After the test is completed and scored, young woman asks what I intend to study in college. "Who, me? College? I'm not going to college." The young woman, aghast, "But you have to. You're too bright not to."

Me, stunned. No one had ever called me bright before. She persisted, speaking to the nuns to support the idea. Offering to speak to my parents on my behalf - did not take her up on that one! And the more she persisted, the more an idea that I had never entertained became a possibility.

So, I summoned the courage and went directly to my father, who, somewhat stunned himself, said, "Why would you do that, you're just going to get married and have a family. Besides, we can't help you. Any money we can spare has to be set aside for your brother." Remember, it was l957!

But the possibility had become a dream and with it came a new possibility. I could make a decision that my parents did not support.  The rest is history. How I was one of only a very few of my class to enter college on graduation. How I earned my own way, becoming the first woman on both sides of my family to get my degree. How I went on to get my masters degree.

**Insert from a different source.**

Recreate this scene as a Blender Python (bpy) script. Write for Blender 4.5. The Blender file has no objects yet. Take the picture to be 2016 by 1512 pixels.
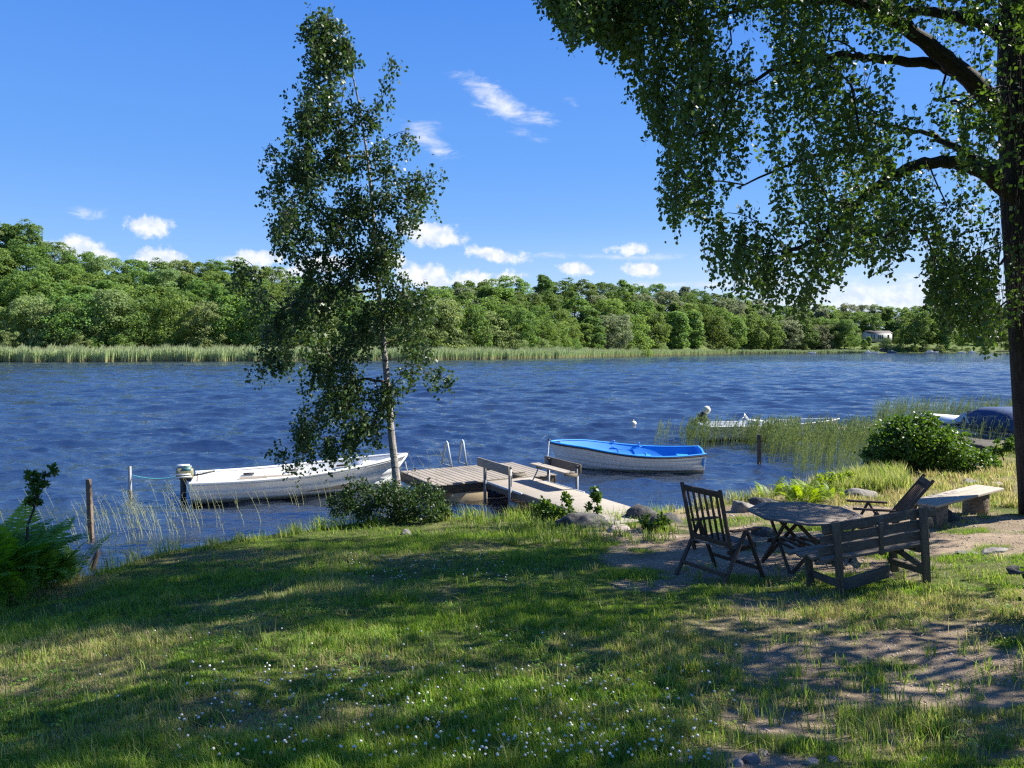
import bpy, math, random
import numpy as np
from mathutils import Vector, Matrix
random.seed(7); rng = np.random.default_rng(11)
R = math.radians
scene = bpy.context.scene

# ---------------------------------------------------------------- camera
CAM_H = 3.5
PITCH = math.atan((756 - 684) / 1515)
FPX = 1515.0
cam_d = bpy.data.cameras.new("camera"); cam = bpy.data.objects.new("camera", cam_d)
scene.collection.objects.link(cam); scene.camera = cam
cam_d.sensor_width = 36; cam_d.lens = 36 * FPX / 2016
cam_d.clip_start = .05; cam_d.clip_end = 9000
cam.location = (0, 0, CAM_H); cam.rotation_euler = (R(90) - PITCH, 0, 0)

# ---------------------------------------------------------------- sun and sky
SUN_AZ, SUN_EL = R(16), R(42)          # direction to the sun, measured from +X towards +Y
S = Vector((math.cos(SUN_AZ) * math.cos(SUN_EL), math.sin(SUN_AZ) * math.cos(SUN_EL), math.sin(SUN_EL)))
sd = bpy.data.lights.new("sun", 'SUN'); sd.energy = 5.0; sd.angle = R(.5); sd.color = (1, .95, .86)
so = bpy.data.objects.new("sun", sd); scene.collection.objects.link(so)
so.rotation_euler = S.to_track_quat('Z', 'Y').to_euler()
scene.view_settings.view_transform = 'Standard'; scene.view_settings.look = 'None'
scene.view_settings.exposure = 1.32; scene.view_settings.gamma = 1
scene.cycles.max_bounces = 8; scene.cycles.transparent_max_bounces = 8
scene.cycles.volume_bounces = 0; scene.cycles.use_denoising = False; scene.cycles.pixel_filter_type = 'BLACKMAN_HARRIS'; scene.cycles.filter_width = 1.3; scene.cycles.sample_clamp_indirect = 4

def px_dir(px, py):
    x = (px - 1008) / FPX; v = (756 - py) / FPX
    f = Vector((0, math.cos(PITCH), -math.sin(PITCH))); u = Vector((0, math.sin(PITCH), math.cos(PITCH)))
    return (Vector((x, 0, 0)) + f + u * v).normalized()

world = bpy.data.worlds.new("World"); scene.world = world; world.use_nodes = True
nt = world.node_tree; nt.nodes.clear()
def N(tree, typ, **kw):
    n = tree.nodes.new(typ)
    for k, v in kw.items():
        if k == 'inp':
            for a, b in v.items(): n.inputs[a].default_value = b
        else: setattr(n, k, v)
    return n
def L(tree, a, b): tree.links.new(a, b)
def M2(tree, op, a, b=None, c=None, clamp=False):
    n = tree.nodes.new('ShaderNodeMath'); n.operation = op; n.use_clamp = clamp
    for i, v in enumerate((a, b, c)):
        if v is None: continue
        if isinstance(v, (int, float)): n.inputs[i].default_value = v
        else: tree.links.new(v, n.inputs[i])
    return n.outputs[0]
def MIX(tree, fac, a, b, blend='MIX'):
    n = tree.nodes.new('ShaderNodeMix'); n.data_type = 'RGBA'; n.blend_type = blend; n.clamp_factor = True
    for i, v in ((0, fac), (6, a), (7, b)):
        if isinstance(v, (int, float)): n.inputs[i].default_value = v
        elif isinstance(v, tuple): n.inputs[i].default_value = v if len(v) == 4 else (*v, 1)
        else: tree.links.new(v, n.inputs[i])
    return n.outputs[2]
def SMOOTH(tree, v, lo, hi, a=0., b=1.):
    n = tree.nodes.new('ShaderNodeMapRange'); n.interpolation_type = 'SMOOTHSTEP'
    tree.links.new(v, n.inputs[0])
    for i, q in enumerate((lo, hi, a, b)): n.inputs[i + 1].default_value = q
    return n.outputs[0]

sky = N(nt, 'ShaderNodeTexSky', sky_type='NISHITA', sun_disc=False, sun_elevation=SUN_EL,
        sun_rotation=math.atan2(S.x, S.y), altitude=0, air_density=1.0, dust_density=.35, ozone_density=2.6)
hs = N(nt, 'ShaderNodeHueSaturation', inp={'Hue': .508, 'Saturation': 1.42, 'Value': 1.0})
L(nt, sky.outputs[0], hs.inputs['Color'])
tc = N(nt, 'ShaderNodeTexCoord'); sp = N(nt, 'ShaderNodeSeparateXYZ'); L(nt, tc.outputs['Generated'], sp.inputs[0])
az = M2(nt, 'ARCTAN2', sp.outputs[0], sp.outputs[1]); el = M2(nt, 'ARCSINE', sp.outputs[2])
cb = N(nt, 'ShaderNodeCombineXYZ'); L(nt, az, cb.inputs[0]); L(nt, el, cb.inputs[1])
def ae(px, py):
    d = px_dir(px, py); return math.atan2(d.x, d.y), math.asin(d.z)
def cloud_set(items):
    out = None
    for (cx, cy, hw, hh, st, rot) in items:
        a, e = ae(cx, cy)
        m = N(nt, 'ShaderNodeMapping', vector_type='TEXTURE')
        m.inputs['Location'].default_value = (a, e, 0); m.inputs['Rotation'].default_value = (0, 0, R(rot))
        m.inputs['Scale'].default_value = (hw / FPX, hh / FPX, 1)
        L(nt, cb.outputs[0], m.inputs[0])
        ln = N(nt, 'ShaderNodeVectorMath', operation='LENGTH'); L(nt, m.outputs[0], ln.inputs[0])
        v = M2(nt, 'MULTIPLY', M2(nt, 'SUBTRACT', 1.0, ln.outputs['Value']), st)
        out = v if out is None else M2(nt, 'MAXIMUM', out, v)
    return out
puffs = cloud_set([(296, 446, 50, 24, 1, 0), (150, 486, 56, 24, 1, -6), (320, 506, 54, 24, 1, 0), (190, 498, 60, 14, .8, -8), (505, 508, 72, 24, 1, 4),
    (640, 520, 80, 24, 1, 0), (850, 460, 82, 33, 1.0, -12), (975, 502, 86, 19, 1, -8), (1139, 529, 46, 17, 1, -6), (1240, 492, 52, 16, 1, 0),
    (1266, 530, 52, 21, 1, -4), (775, 512, 44, 24, 1, 0), (840, 546, 84, 34, 1, -4), (925, 550, 90, 26, .9, 0), (1000, 545, 50, 18, .8, 0), (560, 540, 110, 24, .8, 0)])
wisps = cloud_set([(985, 205, 115, 36, 1, -32), (1060, 228, 55, 22, .7, -10), (838, 272, 66, 38, .9, -35), (862, 298, 50, 14, .8, -5), (165, 420, 34, 14, .6, -5),
    (535, 322, 42, 14, .5, 0), (1130, 205, 18, 10, .5, -30), (1400, 560, 420, 12, .9, 0), (1180, 505, 260, 10, .7, -2), (1750, 590, 330, 60, 1.25, 0), (1980, 330, 120, 200, .5, 0)])
n1 = N(nt, 'ShaderNodeTexNoise', noise_dimensions='3D', inp={'Scale': 46., 'Detail': 7., 'Roughness': .6}); L(nt, cb.outputs[0], n1.inputs['Vector'])
mp = N(nt, 'ShaderNodeMapping'); mp.inputs['Scale'].default_value = (1, 3.2, 1); mp.inputs['Rotation'].default_value = (0, 0, R(25)); L(nt, cb.outputs[0], mp.inputs[0])
n2 = N(nt, 'ShaderNodeTexNoise', noise_dimensions='3D', inp={'Scale': 19., 'Detail': 8., 'Roughness': .68, 'Distortion': .6}); L(nt, mp.outputs[0], n2.inputs['Vector'])
pv = M2(nt, 'ADD', puffs, M2(nt, 'MULTIPLY', M2(nt, 'SUBTRACT', n1.outputs[0], .52), 1.9))
pd = SMOOTH(nt, pv, .08, .55, 0, .95)
wv = M2(nt, 'ADD', wisps, M2(nt, 'MULTIPLY', M2(nt, 'SUBTRACT', n2.outputs[0], .55), 2.4))
wd = SMOOTH(nt, wv, .0, 1.1, 0, .8)
cd = M2(nt, 'MAXIMUM', pd, wd)
# pale air low down, stronger to the right where thin cloud lies
low = M2(nt, 'MULTIPLY', SMOOTH(nt, el, .0, .17, 1, 0), SMOOTH(nt, az, -.4, .5, .12, .85))
el_n = M2(nt, 'DIVIDE', el, 1.5708, clamp=True)
def sramp(stops):
    r = nt.nodes.new('ShaderNodeValToRGB'); L(nt, el_n, r.inputs[0]); e = r.color_ramp.elements
    while len(e) < len(stops): e.new(.5)
    for q, (p_, c) in zip(e, stops): q.position = p_; q.color = (c[0] / 8, c[1] / 8, c[2] / 8, 1)
    v = N(nt, 'ShaderNodeVectorMath', operation='SCALE'); v.inputs['Scale'].default_value = 8.; L(nt, r.outputs[0], v.inputs[0]); return v.outputs[0]
grad = sramp([(0, (2.4, 4.0, 6.4)), (.05, (1.9, 3.5, 6.3)), (.14, (1.05, 2.55, 6.0)), (.28, (.55, 1.75, 5.5)), (.6, (.3, 1.1, 4.2)), (1, (.2, .8, 3.4))])
skyc = MIX(nt, .82, hs.outputs[0], grad)
c1 = MIX(nt, low, skyc, (4.6, 5.4, 6.5))
n3 = N(nt, 'ShaderNodeTexNoise', noise_dimensions='3D', inp={'Scale': 70., 'Detail': 4.}); L(nt, cb.outputs[0], n3.inputs['Vector'])
cc = MIX(nt, SMOOTH(nt, n3.outputs[0], .35, .65), (4.6, 5.1, 6.0), (6.3, 6.4, 6.6))
c2 = MIX(nt, cd, c1, cc)
bg = N(nt, 'ShaderNodeBackground'); bg.inputs['Strength'].default_value = .067
L(nt, c2, bg.inputs[0]); wo = N(nt, 'ShaderNodeOutputWorld'); L(nt, bg.outputs[0], wo.inputs[0])

# ---------------------------------------------------------------- helpers
COL = scene.collection
def mat(name, build, **kw):
    m = bpy.data.materials.new(name); m.use_nodes = True; t = m.node_tree; t.nodes.clear()
    out = N(t, 'ShaderNodeOutputMaterial'); sh = build(t, **kw); L(t, sh, out.inputs[0]); return m
def pbsdf(t, col, rough=.6, spec=.5, metal=0., normal=None, **inp):
    b = t.nodes.new('ShaderNodeBsdfPrincipled')
    if isinstance(col, tuple): b.inputs['Base Color'].default_value = (*col[:3], 1)
    else: L(t, col, b.inputs['Base Color'])
    if isinstance(rough, (int, float)): b.inputs['Roughness'].default_value = rough
    else: L(t, rough, b.inputs['Roughness'])
    b.inputs['Specular IOR Level'].default_value = spec; b.inputs['Metallic'].default_value = metal
    for k, v in inp.items(): b.inputs[k].default_value = v
    if normal is not None: L(t, normal, b.inputs['Normal'])
    return b
def noise(t, vec, scale, detail=4, rough=.6, sc=None, dist=0.):
    if sc is not None:
        m = N(t, 'ShaderNodeMapping'); m.inputs['Scale'].default_value = sc; L(t, vec, m.inputs[0]); vec = m.outputs[0]
    n = N(t, 'ShaderNodeTexNoise', inp={'Scale': scale, 'Detail': detail, 'Roughness': rough, 'Distortion': dist}); L(t, vec, n.inputs['Vector'])
    return n.outputs[0]
def bump(t, h, strength=.5, dist=.01):
    b = N(t, 'ShaderNodeBump'); b.inputs['Strength'].default_value = strength; b.inputs['Distance'].default_value = dist
    L(t, h, b.inputs['Height']); return b.outputs[0]
def ramp(t, v, stops):
    r = t.nodes.new('ShaderNodeValToRGB'); L(t, v, r.inputs[0]); e = r.color_ramp.elements
    while len(e) < len(stops): e.new(.5)
    for q, (p, c) in zip(e, stops): q.position = p; q.color = (*c, 1)
    return r.outputs[0]
def attr(t, name, out='Vector'):
    a = N(t, 'ShaderNodeAttribute'); a.attribute_name = name; return a.outputs[out]
def objco(t): return N(t, 'ShaderNodeTexCoord').outputs['Object']

def tagp(o, label=None, cat=None, group=None, kind=None):
    if label: o['label'] = label
    if cat: o['category'] = cat
    if group: o['group'] = group
    if kind: o['kind'] = kind
    return o
def thing(name, label, cat, loc=(0, 0, 0), rz=0., group=None):
    o = bpy.data.objects.new(name, None); COL.objects.link(o); o.location = loc; o.rotation_euler = (0, 0, rz)
    o.empty_display_size = .2
    return tagp(o, label, cat, group)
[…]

Certainly, I will never know what my life would have been like had I not met the young woman, had I not gone to college. But to quote my favorite poem by my favorite poet, Robert Frost...

                        Two roads diverged in a wood, and I --
                I took the one less traveled by
                And that has made all the difference.

So, however much I research and contemplate alternatives, how much I seek the wisdom of others, I hope I never forget to stay open to the insights and inspiration of total strangers.

1 comment:

  1. Love the reminder to take in messages from perhaps unlikely sources. I also love the poem -- one of my favorites as well.